## [Problem details]
Each line that follows should be printed again exactly as it stands.

## [Information provided]
-- start --

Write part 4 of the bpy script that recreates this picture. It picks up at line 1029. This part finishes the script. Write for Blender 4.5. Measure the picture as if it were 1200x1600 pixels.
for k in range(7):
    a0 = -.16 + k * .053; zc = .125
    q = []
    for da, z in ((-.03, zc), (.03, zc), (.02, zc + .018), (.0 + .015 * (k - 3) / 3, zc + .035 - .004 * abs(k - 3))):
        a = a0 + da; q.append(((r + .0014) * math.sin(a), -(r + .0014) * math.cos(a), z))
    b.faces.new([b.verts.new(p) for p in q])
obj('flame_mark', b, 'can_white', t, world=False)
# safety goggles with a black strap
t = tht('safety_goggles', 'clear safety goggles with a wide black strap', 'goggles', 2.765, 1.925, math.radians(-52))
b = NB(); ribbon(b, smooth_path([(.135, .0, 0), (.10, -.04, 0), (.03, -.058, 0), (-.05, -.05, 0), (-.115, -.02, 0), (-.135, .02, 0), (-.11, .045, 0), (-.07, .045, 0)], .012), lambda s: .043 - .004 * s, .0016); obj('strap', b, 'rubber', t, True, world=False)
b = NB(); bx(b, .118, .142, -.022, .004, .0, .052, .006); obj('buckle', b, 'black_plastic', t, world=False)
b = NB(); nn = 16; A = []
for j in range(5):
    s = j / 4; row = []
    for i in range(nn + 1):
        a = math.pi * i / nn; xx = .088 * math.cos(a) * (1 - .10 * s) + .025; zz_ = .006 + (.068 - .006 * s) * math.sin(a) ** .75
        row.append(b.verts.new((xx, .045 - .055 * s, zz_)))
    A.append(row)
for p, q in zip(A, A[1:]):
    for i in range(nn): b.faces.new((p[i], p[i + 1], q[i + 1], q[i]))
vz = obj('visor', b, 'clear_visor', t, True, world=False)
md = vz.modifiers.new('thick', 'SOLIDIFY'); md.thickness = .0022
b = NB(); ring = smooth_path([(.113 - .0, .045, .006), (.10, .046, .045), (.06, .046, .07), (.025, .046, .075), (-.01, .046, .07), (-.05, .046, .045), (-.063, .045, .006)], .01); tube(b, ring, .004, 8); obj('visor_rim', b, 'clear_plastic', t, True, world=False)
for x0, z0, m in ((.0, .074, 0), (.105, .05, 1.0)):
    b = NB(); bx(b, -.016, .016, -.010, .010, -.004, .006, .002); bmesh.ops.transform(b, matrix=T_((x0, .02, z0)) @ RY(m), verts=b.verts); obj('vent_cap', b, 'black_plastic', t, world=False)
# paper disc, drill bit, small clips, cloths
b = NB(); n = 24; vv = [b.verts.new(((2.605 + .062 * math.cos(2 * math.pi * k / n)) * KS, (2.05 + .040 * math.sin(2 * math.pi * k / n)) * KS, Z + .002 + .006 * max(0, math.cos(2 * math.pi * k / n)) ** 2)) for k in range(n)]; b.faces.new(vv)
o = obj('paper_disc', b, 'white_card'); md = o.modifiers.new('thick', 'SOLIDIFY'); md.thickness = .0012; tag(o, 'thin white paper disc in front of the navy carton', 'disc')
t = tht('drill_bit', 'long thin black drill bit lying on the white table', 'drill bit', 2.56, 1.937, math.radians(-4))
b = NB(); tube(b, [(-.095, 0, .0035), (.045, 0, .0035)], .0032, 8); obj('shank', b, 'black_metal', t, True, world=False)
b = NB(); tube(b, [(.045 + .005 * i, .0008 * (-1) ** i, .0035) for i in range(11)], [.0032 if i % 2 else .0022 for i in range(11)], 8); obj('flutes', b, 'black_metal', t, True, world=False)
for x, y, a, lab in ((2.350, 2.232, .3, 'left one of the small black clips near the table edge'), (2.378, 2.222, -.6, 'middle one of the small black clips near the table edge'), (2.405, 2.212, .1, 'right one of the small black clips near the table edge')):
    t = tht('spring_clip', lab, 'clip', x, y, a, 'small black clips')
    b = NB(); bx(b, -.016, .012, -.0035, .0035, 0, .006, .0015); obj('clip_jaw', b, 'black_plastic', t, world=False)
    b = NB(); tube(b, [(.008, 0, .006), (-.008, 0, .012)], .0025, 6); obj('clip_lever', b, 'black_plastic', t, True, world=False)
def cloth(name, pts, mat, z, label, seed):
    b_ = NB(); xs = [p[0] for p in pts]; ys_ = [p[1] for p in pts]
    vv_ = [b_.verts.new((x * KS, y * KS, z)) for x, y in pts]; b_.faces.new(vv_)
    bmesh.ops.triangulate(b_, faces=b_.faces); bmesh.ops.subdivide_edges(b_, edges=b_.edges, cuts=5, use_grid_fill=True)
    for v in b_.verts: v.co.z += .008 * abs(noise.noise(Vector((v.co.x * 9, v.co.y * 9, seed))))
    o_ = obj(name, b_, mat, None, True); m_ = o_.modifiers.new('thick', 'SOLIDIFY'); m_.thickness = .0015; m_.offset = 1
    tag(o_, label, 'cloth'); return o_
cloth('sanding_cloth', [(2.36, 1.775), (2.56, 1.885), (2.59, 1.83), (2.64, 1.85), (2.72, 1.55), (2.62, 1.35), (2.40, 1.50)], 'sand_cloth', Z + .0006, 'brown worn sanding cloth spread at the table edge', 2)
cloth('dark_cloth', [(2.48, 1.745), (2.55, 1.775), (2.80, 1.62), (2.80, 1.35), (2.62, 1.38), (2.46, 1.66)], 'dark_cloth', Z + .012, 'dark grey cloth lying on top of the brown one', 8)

-- end --

## [Task output]
Write part 4 of the bpy script that recreates this picture. It picks up at line 1029. This part finishes the script. Write for Blender 4.5. Measure the picture as if it were 1200x1600 pixels.
for k in range(7):
    a0 = -.16 + k * .053; zc = .125
    q = []
    for da, z in ((-.03, zc), (.03, zc), (.02, zc + .018), (.0 + .015 * (k - 3) / 3, zc + .035 - .004 * abs(k - 3))):
        a = a0 + da; q.append(((r + .0014) * math.sin(a), -(r + .0014) * math.cos(a), z))
    b.faces.new([b.verts.new(p) for p in q])
obj('flame_mark', b, 'can_white', t, world=False)
# safety goggles with a black strap
t = tht('safety_goggles', 'clear safety goggles with a wide black strap', 'goggles', 2.765, 1.925, math.radians(-52))
b = NB(); ribbon(b, smooth_path([(.135, .0, 0), (.10, -.04, 0), (.03, -.058, 0), (-.05, -.05, 0), (-.115, -.02, 0), (-.135, .02, 0), (-.11, .045, 0), (-.07, .045, 0)], .012), lambda s: .043 - .004 * s, .0016); obj('strap', b, 'rubber', t, True, world=False)
b = NB(); bx(b, .118, .142, -.022, .004, .0, .052, .006); obj('buckle', b, 'black_plastic', t, world=False)
b = NB(); nn = 16; A = []
for j in range(5):
    s = j / 4; row = []
    for i in range(nn + 1):
        a = math.pi * i / nn; xx = .088 * math.cos(a) * (1 - .10 * s) + .025; zz_ = .006 + (.068 - .006 * s) * math.sin(a) ** .75
        row.append(b.verts.new((xx, .045 - .055 * s, zz_)))
    A.append(row)
for p, q in zip(A, A[1:]):
    for i in range(nn): b.faces.new((p[i], p[i + 1], q[i + 1], q[i]))
vz = obj('visor', b, 'clear_visor', t, True, world=False)
md = vz.modifiers.new('thick', 'SOLIDIFY'); md.thickness = .0022
b = NB(); ring = smooth_path([(.113 - .0, .045, .006), (.10, .046, .045), (.06, .046, .07), (.025, .046, .075), (-.01, .046, .07), (-.05, .046, .045), (-.063, .045, .006)], .01); tube(b, ring, .004, 8); obj('visor_rim', b, 'clear_plastic', t, True, world=False)
for x0, z0, m in ((.0, .074, 0), (.105, .05, 1.0)):
    b = NB(); bx(b, -.016, .016, -.010, .010, -.004, .006, .002); bmesh.ops.transform(b, matrix=T_((x0, .02, z0)) @ RY(m), verts=b.verts); obj('vent_cap', b, 'black_plastic', t, world=False)
# paper disc, drill bit, small clips, cloths
b = NB(); n = 24; vv = [b.verts.new(((2.605 + .062 * math.cos(2 * math.pi * k / n)) * KS, (2.05 + .040 * math.sin(2 * math.pi * k / n)) * KS, Z + .002 + .006 * max(0, math.cos(2 * math.pi * k / n)) ** 2)) for k in range(n)]; b.faces.new(vv)
o = obj('paper_disc', b, 'white_card'); md = o.modifiers.new('thick', 'SOLIDIFY'); md.thickness = .0012; tag(o, 'thin white paper disc in front of the navy carton', 'disc')
t = tht('drill_bit', 'long thin black drill bit lying on the white table', 'drill bit', 2.56, 1.937, math.radians(-4))
b = NB(); tube(b, [(-.095, 0, .0035), (.045, 0, .0035)], .0032, 8); obj('shank', b, 'black_metal', t, True, world=False)
b = NB(); tube(b, [(.045 + .005 * i, .0008 * (-1) ** i, .0035) for i in range(11)], [.0032 if i % 2 else .0022 for i in range(11)], 8); obj('flutes', b, 'black_metal', t, True, world=False)
for x, y, a, lab in ((2.350, 2.232, .3, 'left one of the small black clips near the table edge'), (2.378, 2.222, -.6, 'middle one of the small black clips near the table edge'), (2.405, 2.212, .1, 'right one of the small black clips near the table edge')):
    t = tht('spring_clip', lab, 'clip', x, y, a, 'small black clips')
    b = NB(); bx(b, -.016, .012, -.0035, .0035, 0, .006, .0015); obj('clip_jaw', b, 'black_plastic', t, world=False)
    b = NB(); tube(b, [(.008, 0, .006), (-.008, 0, .012)], .0025, 6); obj('clip_lever', b, 'black_plastic', t, True, world=False)
def cloth(name, pts, mat, z, label, seed):
    b_ = NB(); xs = [p[0] for p in pts]; ys_ = [p[1] for p in pts]
    vv_ = [b_.verts.new((x * KS, y * KS, z)) for x, y in pts]; b_.faces.new(vv_)
    bmesh.ops.triangulate(b_, faces=b_.faces); bmesh.ops.subdivide_edges(b_, edges=b_.edges, cuts=5, use_grid_fill=True)
    for v in b_.verts: v.co.z += .008 * abs(noise.noise(Vector((v.co.x * 9, v.co.y * 9, seed))))
    o_ = obj(name, b_, mat, None, True); m_ = o_.modifiers.new('thick', 'SOLIDIFY'); m_.thickness = .0015; m_.offset = 1
    tag(o_, label, 'cloth'); return o_
cloth('sanding_cloth', [(2.36, 1.775), (2.56, 1.885), (2.59, 1.83), (2.64, 1.85), (2.72, 1.55), (2.62, 1.35), (2.40, 1.50)], 'sand_cloth', Z + .0006, 'brown worn sanding cloth spread at the table edge', 2)
cloth('dark_cloth', [(2.48, 1.745), (2.55, 1.775), (2.80, 1.62), (2.80, 1.35), (2.62, 1.38), (2.46, 1.66)], 'dark_cloth', Z + .012, 'dark grey cloth lying on top of the brown one', 8)